SOURCE RECORDS ::

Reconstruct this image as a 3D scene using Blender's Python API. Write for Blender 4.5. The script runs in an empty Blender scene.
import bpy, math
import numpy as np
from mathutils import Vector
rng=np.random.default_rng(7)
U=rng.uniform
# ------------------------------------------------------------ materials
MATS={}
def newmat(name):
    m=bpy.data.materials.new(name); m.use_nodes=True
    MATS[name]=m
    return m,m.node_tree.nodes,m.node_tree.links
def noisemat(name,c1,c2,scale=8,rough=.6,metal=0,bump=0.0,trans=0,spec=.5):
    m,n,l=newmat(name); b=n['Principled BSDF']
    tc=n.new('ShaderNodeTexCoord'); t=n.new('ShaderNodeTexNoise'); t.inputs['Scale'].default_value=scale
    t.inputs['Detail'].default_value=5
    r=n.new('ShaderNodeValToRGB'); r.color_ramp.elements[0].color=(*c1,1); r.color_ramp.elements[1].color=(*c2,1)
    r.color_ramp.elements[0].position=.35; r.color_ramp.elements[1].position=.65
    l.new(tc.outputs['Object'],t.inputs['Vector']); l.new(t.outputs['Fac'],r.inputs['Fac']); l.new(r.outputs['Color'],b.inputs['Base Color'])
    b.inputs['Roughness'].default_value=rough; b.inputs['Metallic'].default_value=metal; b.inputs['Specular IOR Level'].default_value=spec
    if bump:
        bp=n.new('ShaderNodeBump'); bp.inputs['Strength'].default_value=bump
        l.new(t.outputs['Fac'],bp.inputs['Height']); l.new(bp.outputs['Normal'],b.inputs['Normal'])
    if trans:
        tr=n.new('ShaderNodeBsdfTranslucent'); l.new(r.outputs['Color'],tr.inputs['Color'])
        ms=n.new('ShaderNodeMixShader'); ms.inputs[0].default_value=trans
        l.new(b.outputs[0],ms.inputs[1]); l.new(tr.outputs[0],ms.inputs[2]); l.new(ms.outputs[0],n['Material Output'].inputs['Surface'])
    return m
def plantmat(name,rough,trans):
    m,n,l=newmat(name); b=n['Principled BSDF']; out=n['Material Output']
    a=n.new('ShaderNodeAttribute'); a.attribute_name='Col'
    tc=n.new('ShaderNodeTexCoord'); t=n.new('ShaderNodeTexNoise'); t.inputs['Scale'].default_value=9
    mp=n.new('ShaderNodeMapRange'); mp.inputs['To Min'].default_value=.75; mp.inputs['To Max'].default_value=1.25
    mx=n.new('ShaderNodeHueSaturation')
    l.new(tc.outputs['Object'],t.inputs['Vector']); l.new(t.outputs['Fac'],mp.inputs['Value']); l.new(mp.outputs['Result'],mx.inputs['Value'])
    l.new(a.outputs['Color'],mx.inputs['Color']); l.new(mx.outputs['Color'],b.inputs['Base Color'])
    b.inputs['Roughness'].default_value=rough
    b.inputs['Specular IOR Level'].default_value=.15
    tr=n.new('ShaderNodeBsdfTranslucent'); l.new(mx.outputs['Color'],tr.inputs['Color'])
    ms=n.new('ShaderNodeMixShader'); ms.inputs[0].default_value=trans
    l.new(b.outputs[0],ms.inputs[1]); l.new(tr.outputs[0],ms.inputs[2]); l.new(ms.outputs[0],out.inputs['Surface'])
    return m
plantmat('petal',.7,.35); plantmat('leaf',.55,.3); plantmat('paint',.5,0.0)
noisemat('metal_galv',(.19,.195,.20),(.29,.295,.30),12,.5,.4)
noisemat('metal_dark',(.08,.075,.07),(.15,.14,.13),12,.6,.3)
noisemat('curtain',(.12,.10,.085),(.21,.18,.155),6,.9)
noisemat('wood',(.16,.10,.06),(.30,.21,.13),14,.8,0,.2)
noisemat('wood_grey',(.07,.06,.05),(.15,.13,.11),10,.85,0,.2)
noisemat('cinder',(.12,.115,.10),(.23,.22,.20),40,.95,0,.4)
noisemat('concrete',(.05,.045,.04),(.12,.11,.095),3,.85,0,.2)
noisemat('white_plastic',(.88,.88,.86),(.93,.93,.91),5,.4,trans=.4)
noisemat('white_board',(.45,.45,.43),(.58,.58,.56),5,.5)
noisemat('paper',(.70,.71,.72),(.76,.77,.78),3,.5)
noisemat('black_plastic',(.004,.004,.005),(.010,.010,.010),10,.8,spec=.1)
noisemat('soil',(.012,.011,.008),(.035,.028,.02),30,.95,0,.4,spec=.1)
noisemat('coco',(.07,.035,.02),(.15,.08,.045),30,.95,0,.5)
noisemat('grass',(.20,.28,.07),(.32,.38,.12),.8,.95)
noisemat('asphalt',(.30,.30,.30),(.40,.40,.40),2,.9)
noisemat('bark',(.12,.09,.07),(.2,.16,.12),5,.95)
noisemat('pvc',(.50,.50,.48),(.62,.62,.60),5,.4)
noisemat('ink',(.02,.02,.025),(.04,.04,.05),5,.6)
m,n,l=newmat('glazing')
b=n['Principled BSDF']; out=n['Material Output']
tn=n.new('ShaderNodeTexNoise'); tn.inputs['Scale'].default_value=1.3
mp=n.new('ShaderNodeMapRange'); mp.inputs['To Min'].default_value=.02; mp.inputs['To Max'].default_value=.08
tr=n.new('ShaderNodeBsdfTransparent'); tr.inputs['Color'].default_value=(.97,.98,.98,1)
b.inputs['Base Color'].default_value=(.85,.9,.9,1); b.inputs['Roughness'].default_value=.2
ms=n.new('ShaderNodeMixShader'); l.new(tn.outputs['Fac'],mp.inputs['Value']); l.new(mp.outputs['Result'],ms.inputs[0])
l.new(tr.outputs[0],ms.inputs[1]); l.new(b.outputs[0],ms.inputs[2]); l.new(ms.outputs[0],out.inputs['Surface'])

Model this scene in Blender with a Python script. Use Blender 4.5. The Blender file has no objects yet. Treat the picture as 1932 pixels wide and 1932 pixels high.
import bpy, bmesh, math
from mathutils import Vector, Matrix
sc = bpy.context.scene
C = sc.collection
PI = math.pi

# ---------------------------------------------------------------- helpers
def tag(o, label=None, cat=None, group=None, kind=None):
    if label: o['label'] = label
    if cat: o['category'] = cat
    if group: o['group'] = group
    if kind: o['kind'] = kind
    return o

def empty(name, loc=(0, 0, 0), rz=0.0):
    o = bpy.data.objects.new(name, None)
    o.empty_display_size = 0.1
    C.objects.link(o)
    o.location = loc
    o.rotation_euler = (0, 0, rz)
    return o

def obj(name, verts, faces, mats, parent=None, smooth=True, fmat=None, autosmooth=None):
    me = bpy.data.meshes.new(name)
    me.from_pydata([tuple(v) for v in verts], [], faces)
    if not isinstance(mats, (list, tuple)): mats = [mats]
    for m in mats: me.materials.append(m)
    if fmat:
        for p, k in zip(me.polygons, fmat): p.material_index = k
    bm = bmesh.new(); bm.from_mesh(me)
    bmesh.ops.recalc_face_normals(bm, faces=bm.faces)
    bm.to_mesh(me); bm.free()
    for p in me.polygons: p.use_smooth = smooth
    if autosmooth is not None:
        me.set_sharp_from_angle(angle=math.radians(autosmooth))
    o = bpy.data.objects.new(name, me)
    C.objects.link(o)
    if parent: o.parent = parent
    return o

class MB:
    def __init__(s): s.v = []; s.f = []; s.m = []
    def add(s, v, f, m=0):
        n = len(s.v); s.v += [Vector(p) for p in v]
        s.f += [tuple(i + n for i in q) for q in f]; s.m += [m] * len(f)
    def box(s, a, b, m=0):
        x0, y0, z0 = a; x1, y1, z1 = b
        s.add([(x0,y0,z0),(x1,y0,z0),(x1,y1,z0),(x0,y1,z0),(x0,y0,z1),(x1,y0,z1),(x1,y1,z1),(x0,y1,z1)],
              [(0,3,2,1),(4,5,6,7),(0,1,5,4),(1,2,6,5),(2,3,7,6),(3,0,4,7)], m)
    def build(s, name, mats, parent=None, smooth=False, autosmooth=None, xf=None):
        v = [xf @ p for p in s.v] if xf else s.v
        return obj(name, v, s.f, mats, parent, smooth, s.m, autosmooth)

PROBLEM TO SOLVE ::
Among the records above, find each line holding the string "Blender" and pull it out.

EXPECTED ANSWER ::
Reconstruct this image as a 3D scene using Blender's Python API. Write for Blender 4.5. The script runs in an empty Blender scene.
Model this scene in Blender with a Python script. Use Blender 4.5. The Blender file has no objects yet. Treat the picture as 1932 pixels wide and 1932 pixels high.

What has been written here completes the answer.